:: RECORDS FOR THE EXERCISE

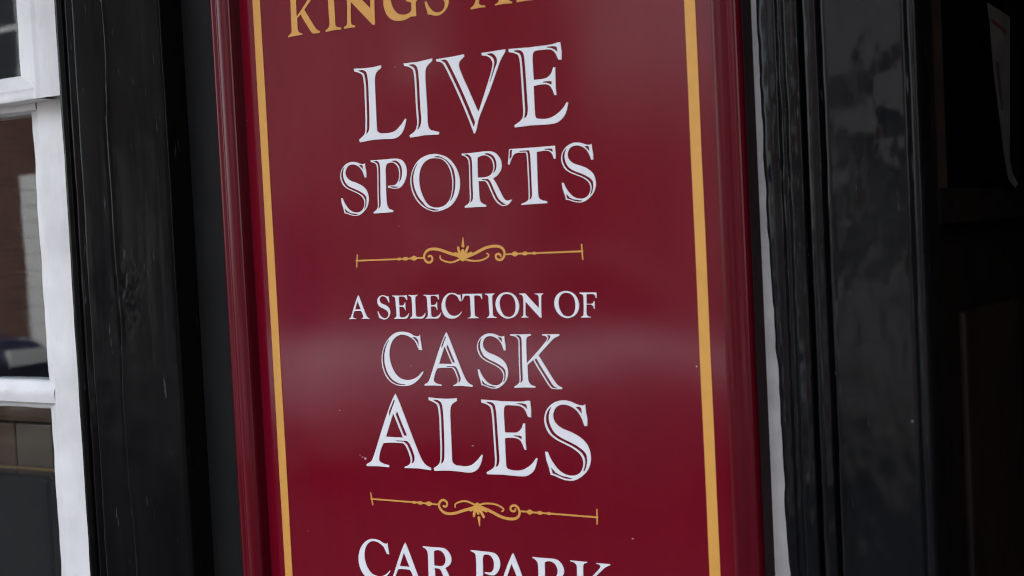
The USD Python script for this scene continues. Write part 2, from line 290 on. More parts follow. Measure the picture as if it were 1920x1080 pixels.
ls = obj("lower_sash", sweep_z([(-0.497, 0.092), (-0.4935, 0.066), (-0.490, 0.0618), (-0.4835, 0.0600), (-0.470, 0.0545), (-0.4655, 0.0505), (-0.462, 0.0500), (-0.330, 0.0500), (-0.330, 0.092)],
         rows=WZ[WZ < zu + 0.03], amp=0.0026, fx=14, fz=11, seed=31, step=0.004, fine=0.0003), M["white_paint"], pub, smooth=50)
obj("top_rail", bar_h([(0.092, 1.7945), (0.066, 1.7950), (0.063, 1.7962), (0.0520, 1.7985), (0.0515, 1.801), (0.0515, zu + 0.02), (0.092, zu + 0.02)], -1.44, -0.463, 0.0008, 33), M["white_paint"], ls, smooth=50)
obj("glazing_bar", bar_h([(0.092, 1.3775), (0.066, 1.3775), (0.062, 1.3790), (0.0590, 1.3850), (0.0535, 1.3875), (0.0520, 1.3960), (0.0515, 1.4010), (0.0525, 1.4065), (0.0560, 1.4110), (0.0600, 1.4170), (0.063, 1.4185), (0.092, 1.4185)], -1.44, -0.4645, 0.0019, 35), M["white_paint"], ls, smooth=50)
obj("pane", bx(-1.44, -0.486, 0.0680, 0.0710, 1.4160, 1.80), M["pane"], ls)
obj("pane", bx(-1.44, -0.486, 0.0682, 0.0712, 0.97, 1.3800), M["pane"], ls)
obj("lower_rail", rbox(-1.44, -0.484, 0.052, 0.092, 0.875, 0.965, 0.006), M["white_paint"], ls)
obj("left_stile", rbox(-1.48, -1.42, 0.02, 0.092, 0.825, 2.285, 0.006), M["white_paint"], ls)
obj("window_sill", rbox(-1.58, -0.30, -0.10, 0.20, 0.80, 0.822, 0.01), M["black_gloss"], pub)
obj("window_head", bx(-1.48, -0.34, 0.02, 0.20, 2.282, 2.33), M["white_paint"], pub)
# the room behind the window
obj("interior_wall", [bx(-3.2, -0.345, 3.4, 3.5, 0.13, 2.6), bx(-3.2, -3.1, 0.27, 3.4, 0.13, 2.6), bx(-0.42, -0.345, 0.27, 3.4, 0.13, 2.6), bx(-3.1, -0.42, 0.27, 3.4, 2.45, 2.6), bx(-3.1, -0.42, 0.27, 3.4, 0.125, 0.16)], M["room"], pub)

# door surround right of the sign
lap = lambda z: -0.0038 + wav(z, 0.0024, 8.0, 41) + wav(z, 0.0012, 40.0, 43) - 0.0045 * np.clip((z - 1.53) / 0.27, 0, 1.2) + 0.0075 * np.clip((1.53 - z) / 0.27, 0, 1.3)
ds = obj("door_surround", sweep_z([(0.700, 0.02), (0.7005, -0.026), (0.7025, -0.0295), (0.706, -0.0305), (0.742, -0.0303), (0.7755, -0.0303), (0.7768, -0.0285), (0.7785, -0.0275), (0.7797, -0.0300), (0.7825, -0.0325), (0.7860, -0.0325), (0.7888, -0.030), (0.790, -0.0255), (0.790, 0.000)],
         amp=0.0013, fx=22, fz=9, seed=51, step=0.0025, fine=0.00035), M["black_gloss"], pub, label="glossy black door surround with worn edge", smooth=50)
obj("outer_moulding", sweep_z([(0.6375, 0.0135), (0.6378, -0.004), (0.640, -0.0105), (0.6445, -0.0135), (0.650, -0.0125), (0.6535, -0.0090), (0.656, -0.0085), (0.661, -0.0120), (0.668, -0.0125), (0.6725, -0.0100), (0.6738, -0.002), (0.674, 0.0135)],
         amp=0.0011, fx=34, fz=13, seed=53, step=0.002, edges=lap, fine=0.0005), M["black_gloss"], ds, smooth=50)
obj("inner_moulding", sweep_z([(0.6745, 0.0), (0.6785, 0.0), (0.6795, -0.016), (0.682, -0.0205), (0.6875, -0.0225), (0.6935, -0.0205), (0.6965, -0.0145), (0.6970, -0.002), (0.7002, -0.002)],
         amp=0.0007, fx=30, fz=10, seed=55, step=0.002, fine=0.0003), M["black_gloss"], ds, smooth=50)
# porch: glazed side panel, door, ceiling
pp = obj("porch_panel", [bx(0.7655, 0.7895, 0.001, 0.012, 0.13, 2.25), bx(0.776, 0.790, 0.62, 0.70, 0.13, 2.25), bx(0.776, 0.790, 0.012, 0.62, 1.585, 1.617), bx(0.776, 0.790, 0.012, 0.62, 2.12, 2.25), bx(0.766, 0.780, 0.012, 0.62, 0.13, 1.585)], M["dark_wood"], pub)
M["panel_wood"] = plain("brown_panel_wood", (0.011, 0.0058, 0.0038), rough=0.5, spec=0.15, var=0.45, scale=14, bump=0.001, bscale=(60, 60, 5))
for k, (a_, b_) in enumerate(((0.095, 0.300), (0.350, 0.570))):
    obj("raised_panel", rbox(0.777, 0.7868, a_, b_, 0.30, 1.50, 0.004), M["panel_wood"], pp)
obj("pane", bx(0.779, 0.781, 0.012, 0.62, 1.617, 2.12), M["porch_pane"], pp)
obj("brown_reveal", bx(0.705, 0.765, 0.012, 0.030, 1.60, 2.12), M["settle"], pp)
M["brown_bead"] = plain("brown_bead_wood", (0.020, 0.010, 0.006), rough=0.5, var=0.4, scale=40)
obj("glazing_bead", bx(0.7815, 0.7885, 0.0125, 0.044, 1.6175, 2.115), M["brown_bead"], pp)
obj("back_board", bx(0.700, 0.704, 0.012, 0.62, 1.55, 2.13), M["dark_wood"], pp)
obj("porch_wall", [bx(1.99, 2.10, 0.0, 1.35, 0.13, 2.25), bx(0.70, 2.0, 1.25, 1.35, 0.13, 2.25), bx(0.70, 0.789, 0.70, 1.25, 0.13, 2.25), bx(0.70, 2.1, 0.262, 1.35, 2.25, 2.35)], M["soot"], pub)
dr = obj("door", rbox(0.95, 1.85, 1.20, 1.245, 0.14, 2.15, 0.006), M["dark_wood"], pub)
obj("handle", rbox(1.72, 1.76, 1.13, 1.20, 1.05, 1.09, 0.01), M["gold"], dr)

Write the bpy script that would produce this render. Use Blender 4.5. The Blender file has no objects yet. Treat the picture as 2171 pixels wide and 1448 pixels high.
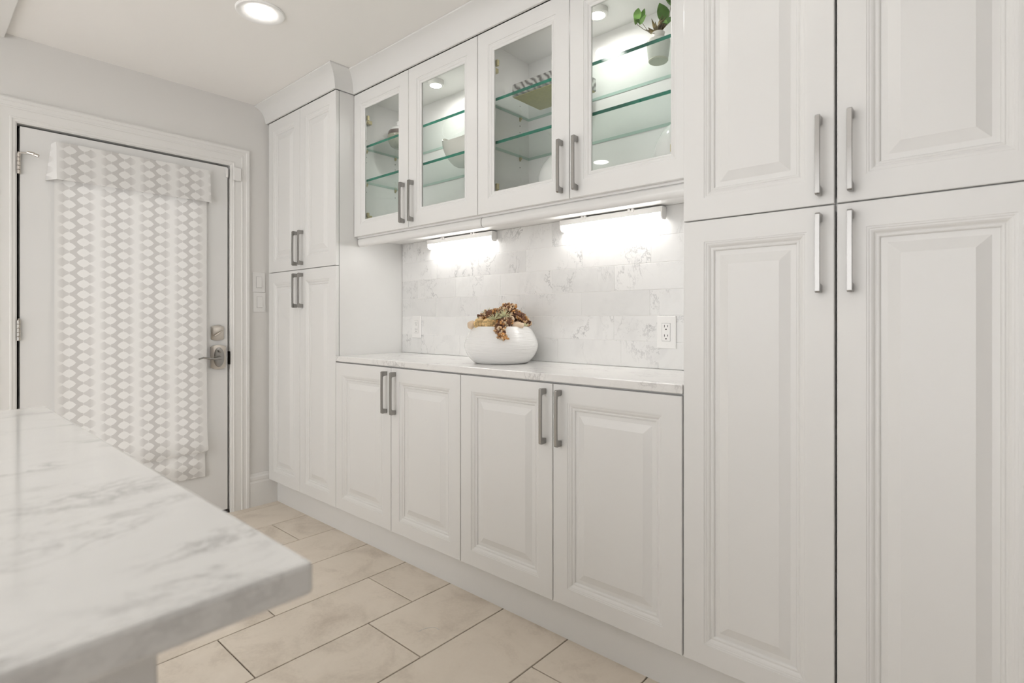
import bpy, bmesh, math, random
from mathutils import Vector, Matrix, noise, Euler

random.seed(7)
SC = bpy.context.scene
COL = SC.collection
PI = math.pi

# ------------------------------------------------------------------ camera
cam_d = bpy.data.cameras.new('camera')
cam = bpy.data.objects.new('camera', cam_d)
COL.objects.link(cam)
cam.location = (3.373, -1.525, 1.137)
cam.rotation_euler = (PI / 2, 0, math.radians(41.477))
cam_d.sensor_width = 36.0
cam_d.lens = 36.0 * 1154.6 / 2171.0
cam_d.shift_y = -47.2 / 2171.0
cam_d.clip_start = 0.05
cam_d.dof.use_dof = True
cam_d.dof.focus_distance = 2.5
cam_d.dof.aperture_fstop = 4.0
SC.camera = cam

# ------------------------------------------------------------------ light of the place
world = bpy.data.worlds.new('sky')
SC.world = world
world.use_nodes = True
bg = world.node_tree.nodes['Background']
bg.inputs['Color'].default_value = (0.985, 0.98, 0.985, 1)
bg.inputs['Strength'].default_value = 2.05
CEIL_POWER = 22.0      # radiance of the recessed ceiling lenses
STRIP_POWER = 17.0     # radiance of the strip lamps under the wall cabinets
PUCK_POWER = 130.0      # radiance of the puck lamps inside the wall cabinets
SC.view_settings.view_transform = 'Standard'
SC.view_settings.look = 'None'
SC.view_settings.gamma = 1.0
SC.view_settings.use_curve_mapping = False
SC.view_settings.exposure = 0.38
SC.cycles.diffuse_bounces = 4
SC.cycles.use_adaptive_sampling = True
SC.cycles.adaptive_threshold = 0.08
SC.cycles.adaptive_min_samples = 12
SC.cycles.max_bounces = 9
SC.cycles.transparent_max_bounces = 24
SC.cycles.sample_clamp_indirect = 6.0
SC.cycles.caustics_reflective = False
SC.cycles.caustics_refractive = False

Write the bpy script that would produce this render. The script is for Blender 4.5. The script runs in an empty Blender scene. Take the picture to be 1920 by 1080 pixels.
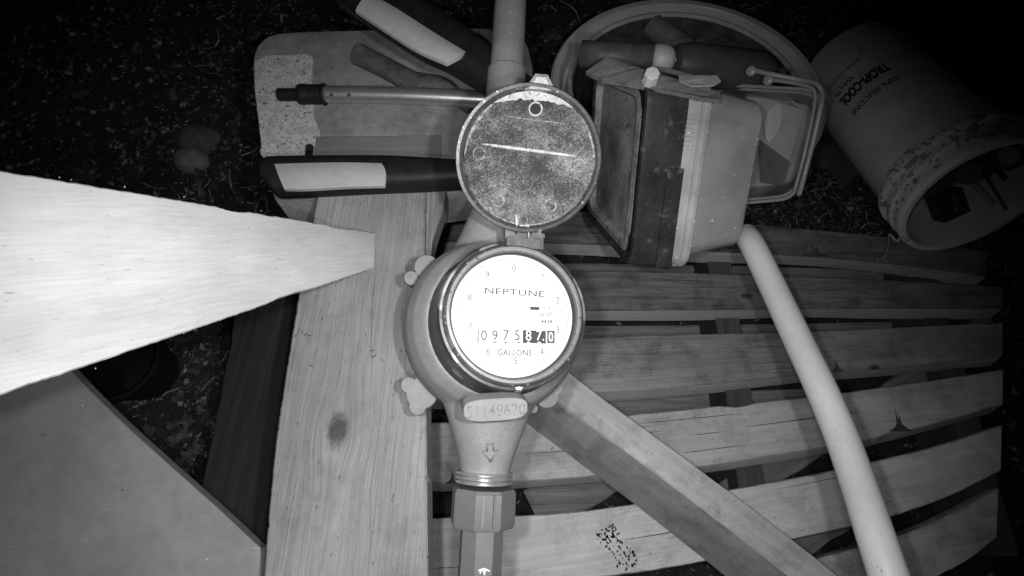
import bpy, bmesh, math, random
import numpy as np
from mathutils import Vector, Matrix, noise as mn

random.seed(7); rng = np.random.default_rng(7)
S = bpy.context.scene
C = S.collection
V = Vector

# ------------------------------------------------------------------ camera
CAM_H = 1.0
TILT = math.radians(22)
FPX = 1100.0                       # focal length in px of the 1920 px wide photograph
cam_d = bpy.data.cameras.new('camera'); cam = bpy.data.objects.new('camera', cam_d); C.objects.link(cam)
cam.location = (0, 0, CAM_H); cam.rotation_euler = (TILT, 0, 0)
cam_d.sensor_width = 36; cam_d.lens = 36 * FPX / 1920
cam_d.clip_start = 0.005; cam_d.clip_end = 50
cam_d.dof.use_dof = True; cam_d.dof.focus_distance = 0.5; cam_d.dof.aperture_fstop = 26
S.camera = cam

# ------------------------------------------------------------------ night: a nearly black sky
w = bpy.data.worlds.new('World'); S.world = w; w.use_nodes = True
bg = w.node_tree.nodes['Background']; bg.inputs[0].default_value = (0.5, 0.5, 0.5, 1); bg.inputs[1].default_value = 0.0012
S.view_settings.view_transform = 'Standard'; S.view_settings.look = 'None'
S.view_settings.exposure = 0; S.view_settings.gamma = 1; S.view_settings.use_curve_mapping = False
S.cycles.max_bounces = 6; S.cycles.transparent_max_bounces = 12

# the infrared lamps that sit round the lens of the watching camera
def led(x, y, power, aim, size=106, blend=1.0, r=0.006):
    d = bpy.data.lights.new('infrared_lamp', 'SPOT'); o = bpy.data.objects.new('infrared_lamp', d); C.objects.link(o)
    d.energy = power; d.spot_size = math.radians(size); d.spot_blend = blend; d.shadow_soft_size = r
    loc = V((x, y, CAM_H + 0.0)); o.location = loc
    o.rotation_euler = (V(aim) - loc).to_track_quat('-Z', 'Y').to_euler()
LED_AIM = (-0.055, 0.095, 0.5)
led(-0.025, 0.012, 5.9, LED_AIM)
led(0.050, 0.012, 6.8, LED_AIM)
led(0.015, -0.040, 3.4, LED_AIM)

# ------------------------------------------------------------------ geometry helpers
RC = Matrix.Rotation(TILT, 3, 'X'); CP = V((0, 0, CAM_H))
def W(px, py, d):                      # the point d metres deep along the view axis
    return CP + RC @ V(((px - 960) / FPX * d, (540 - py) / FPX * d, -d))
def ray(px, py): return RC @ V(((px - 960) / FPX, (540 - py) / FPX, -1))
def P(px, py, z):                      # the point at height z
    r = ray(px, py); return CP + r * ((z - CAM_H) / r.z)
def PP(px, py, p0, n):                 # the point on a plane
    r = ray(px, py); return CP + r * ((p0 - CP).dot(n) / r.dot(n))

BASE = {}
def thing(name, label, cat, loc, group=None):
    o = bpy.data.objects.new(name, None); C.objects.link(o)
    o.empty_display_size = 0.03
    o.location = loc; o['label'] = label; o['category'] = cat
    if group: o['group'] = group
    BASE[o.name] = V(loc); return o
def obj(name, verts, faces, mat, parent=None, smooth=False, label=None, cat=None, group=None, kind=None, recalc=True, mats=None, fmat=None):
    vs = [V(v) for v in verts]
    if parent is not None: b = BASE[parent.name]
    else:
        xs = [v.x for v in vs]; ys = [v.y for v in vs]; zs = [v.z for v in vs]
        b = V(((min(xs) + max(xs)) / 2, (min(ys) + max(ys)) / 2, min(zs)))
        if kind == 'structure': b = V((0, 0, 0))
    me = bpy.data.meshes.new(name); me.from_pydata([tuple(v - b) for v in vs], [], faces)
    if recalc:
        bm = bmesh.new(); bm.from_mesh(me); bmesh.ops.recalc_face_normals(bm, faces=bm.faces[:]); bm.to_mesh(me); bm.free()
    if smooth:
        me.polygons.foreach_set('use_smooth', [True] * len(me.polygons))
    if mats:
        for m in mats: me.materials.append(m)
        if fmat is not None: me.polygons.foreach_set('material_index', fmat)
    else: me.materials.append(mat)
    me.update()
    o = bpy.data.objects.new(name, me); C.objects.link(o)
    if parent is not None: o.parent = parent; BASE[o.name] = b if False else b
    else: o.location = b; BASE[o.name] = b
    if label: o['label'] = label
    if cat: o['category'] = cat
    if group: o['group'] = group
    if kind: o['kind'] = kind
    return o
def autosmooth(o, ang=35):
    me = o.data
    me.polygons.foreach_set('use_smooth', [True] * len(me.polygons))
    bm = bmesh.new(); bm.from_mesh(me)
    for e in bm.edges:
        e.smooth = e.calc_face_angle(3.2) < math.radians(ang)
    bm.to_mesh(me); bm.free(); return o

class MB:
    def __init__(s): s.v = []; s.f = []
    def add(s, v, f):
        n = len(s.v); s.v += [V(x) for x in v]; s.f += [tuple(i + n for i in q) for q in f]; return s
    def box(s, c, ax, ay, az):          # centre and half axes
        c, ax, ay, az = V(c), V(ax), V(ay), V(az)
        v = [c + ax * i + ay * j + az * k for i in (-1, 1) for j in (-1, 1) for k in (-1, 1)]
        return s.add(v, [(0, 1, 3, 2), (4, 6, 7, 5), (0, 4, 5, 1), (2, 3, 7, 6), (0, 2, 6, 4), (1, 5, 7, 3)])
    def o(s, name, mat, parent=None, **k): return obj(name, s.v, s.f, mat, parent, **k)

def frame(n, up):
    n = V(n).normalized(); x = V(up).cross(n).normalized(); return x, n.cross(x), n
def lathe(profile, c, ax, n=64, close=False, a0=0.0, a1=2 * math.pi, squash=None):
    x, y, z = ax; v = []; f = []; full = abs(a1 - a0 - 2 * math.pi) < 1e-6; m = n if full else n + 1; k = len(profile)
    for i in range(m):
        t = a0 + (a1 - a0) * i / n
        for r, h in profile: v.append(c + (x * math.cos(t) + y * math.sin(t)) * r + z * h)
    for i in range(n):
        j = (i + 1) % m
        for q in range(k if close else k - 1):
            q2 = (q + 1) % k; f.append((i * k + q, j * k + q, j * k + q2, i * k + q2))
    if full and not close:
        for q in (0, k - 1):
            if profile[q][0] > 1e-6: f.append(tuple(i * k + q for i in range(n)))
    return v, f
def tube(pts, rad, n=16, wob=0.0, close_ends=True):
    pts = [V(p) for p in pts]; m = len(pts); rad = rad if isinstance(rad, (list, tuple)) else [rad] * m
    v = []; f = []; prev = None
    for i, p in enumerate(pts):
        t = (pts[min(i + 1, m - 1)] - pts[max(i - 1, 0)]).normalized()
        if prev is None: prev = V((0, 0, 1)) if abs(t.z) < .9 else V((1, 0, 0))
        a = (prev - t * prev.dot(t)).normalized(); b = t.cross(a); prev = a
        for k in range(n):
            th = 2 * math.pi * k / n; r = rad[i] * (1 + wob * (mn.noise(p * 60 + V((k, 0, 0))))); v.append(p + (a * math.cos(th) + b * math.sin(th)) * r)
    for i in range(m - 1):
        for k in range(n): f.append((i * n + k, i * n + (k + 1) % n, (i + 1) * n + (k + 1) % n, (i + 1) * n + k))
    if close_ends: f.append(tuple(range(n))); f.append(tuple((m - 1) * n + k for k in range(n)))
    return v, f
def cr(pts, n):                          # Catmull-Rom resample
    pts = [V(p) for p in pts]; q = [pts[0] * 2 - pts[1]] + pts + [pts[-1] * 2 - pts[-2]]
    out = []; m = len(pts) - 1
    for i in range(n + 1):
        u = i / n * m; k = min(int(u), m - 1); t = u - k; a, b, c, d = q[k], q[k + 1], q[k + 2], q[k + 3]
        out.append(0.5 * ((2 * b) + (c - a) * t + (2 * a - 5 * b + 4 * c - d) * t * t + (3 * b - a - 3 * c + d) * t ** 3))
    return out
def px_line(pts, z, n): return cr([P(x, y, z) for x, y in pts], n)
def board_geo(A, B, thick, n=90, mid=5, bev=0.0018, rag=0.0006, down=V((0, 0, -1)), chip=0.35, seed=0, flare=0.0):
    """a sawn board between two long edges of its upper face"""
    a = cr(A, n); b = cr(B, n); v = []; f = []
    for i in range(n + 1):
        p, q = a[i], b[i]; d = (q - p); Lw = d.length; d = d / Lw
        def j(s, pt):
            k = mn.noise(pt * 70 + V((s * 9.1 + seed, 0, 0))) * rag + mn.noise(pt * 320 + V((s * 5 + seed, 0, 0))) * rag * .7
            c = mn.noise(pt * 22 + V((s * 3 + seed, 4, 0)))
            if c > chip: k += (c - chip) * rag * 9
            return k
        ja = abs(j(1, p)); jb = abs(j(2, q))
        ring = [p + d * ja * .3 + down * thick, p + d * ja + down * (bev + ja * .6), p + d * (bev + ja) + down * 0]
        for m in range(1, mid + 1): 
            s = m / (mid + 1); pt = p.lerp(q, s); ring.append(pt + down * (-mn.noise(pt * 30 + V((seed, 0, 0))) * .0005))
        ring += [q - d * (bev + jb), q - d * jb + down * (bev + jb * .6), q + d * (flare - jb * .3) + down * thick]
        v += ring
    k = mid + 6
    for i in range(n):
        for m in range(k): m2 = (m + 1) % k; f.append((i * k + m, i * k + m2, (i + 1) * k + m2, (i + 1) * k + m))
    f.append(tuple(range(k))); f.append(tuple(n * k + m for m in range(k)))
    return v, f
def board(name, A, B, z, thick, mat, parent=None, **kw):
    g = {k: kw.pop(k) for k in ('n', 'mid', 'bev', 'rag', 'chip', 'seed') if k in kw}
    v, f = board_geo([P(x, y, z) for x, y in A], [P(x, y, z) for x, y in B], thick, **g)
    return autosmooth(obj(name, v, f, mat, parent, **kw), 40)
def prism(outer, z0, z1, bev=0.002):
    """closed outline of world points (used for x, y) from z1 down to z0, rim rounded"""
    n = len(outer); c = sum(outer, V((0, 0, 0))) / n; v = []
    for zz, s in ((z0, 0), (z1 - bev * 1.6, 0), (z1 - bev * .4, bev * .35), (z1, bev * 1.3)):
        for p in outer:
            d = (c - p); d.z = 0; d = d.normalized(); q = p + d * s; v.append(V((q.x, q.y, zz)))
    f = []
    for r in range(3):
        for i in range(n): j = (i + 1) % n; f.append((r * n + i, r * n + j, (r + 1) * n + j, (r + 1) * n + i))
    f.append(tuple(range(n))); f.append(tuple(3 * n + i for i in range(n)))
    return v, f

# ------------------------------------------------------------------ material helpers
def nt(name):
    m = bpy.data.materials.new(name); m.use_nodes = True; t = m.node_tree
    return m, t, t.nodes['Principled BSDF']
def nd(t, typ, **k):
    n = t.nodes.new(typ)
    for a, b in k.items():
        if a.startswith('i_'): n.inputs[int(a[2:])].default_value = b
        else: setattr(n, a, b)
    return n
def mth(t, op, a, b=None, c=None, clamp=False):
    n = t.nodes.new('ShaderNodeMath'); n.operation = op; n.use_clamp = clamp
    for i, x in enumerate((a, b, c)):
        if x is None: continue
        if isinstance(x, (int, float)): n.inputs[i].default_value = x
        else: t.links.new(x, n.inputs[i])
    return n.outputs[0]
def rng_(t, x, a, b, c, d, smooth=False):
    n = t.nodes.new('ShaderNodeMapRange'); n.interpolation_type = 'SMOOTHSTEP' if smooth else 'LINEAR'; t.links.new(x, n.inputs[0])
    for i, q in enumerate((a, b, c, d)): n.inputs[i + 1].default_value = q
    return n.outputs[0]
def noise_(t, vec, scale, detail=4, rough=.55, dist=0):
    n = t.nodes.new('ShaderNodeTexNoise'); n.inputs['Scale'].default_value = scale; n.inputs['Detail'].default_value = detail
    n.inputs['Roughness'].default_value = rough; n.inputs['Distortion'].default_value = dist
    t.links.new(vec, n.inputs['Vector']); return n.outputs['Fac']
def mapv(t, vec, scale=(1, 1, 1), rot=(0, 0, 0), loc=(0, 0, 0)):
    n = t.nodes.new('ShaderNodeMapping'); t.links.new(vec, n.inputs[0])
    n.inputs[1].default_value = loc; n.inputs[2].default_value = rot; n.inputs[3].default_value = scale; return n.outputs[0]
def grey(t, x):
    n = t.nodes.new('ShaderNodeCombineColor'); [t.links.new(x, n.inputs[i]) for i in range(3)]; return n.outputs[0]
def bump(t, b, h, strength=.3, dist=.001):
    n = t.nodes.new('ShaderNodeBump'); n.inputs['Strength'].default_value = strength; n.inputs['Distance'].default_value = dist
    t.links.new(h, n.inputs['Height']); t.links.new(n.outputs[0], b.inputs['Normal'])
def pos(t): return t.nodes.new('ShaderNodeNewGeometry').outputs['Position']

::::

■ PROBLEM DESCRIPTION: Exclude any pictures, and restate word for word the lines from the one containing "Write the bpy script that would produce this render. Use" through the one containing "PI = math.pi", both included.

■ FINISHED EXERCISE:
Write the bpy script that would produce this render. Use Blender 4.5. The Blender file has no objects yet. Treat the picture as 2171 pixels wide and 1448 pixels high.
import bpy, bmesh, math, random
from mathutils import Vector, Matrix, noise, Euler

random.seed(7)
SC = bpy.context.scene
COL = SC.collection
PI = math.pi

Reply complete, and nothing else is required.